Since the European elections were marked by increased citizen participation, why not draw the consequences of this by strengthening the position of the Parliament a little more? It's true that the powers of the European assembly have been considerably strengthened in the past, but there's still room for improvement: the Parliament has no power of legislative initiative, and is only marginally involved in Economic and Monetary Union. On the first point, Parliament depends on the Commission, which may or may not propose the regulations or directives desired by MEPs. Giving it a direct right of initiative would strengthen the democratic functioning of the Union. On the second point, Economic and Monetary Union is implemented by the European Central Bank for monetary matters, and by the Commission and the Council for economic matters.

Some have proposed the creation of a Eurozone Parliament, made up not only of European MPs, but also of between 50% and 80% of national MPs. The creation of a new body is difficult to justify when there is already a European Parliament for the Union as a whole. How can it be imagined that the economic governance of the European Union could fall within the remit of the Eurozone Parliament, while its social policy, asylum and immigration policy or regional policy would fall within the remit of the European Parliament? To create a new assembly, outside the European treaties, would be to call into question the legitimacy of the existing European Parliament, and would reflect a logic of dismantling the EU. It's hard to see how the new assembly, elected by indirect universal suffrage, would be more legitimate than the European Parliament, elected by direct universal suffrage by European citizens. Adding another institutional layer would make the system even more complex, at a time when the European Union is already perceived by citizens as an organization that is difficult to grasp.

On the other hand, strengthening the prerogatives of the European Parliament and transforming the voting system have many advantages. The European Parliament, or a part of it comprising Eurozone MPs, could well become more involved in the design and implementation of economic governance, without the need to create a new institution. Apart from the Parliament, citizen participation today takes many different forms. Since the early 1990s, the institutions and member states of the European Union have put in place a series of instruments to compensate for the European Union's perceived or real democratic deficit: the transparency register governing lobbying practices, the European Citizens' Initiative, and the systematic involvement of organized civil society in all legislative proposals.

What we have seen most clearly, however, since the start of the European crises (economic and financial crisis, migration crisis, rise of populism and illiberal democracies) is that these instruments are not seen by citizens as a solution. Neither the introduction of instruments that strengthen representative democracy or add elements of participatory democracy, nor the reinforcement of the legal framework guaranteeing greater control by European institutions, nor a temporary suspension of existing legal frameworks (and thus more freedom for member states to act individually, as we saw with the suspension of Schengen and the introduction of border controls), seem to diminish citizens' deep-seated skepticism about European integration, or democratic systems more generally.

How can we compensate for the democratic deficit?

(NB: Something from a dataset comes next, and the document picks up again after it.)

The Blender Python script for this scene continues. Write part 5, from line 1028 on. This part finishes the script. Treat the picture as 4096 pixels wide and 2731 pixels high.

Our argument here is that these instruments cannot compensate for the democratic deficit, because the very principles of representative democracy are being called into question. Skepticism about democratic institutions is on the rise at both national and European level. Extremist and populist parties are enjoying growing success in the member countries of the European Union - the United Kingdom, Denmark, the Netherlands, Austria, France, Italy... to name but a few - irrespective of their country's objective level of integration. Since the citizens of the European Union are increasingly disillusioned with democracy, the tools put in place by the EU system cannot bear fruit: once democracy is criticized and rejected in its very foundations, the improvements made to the democratic system are not enough to win over citizens. Unlike states such as China and Russia (authoritarian regimes), or Brazil and India (fragile democracies), the European Union's democratic deficit seems to have more to do with the rejection of its citizens than with the nature of its system.

How can we take advantage of the upsurge in voter turnout to encourage citizens to embrace the European project? Should we go back to the nation-states, give more weight to national parliamentarians, and take action that respects sovereignty more broadly? This path is favored by many, but it risks reinforcing the trend towards disintegration, even though European policies often serve the general interest - or at least as often as national policies. So, is there any other choice than overcoming the nation states to save the European Union? Treaty revisions have become difficult, as 28 ratification processes have to be completed, some by referendum. In future, revisions could be decided by a single, Union-wide referendum, giving the final say to the European people as a whole. Similarly, MEPs, or at least some of them, could be appointed on the basis of Europe-wide transnational lists.

However, these solutions can only be effective if political life and public debate in the member states become more Europeanized. Member state governments should explain European decisions and take responsibility for the fact that they have contributed to them being taken at EU level, rather than using the Union as a scapegoat. The media should publicize the European Union system, debating the role played by each of its institutions, rather than falsely suggesting that member states bow to the injunctions of "Brussels" (understood as an areopagus of supranational technocrats). States take part in European decision-making at all levels, as do the people, via their representatives in the European Parliament.

The European election is the expression of a European democratic life: it should be debated, both during the campaign and once the results are known, as such, and not as a second-rate national election. Alongside institutional reforms, it is also and above all from practice that a better government of the Union can emerge. The support of Europe's citizens depends as much on the quality of public debate as on the institutional architecture: political leaders must bring European issues down to the level of the national public arena, and avoid making Europe too easy a scapegoat. Analysts must look beyond the national framework and raise the debate to the level of Europe as a whole.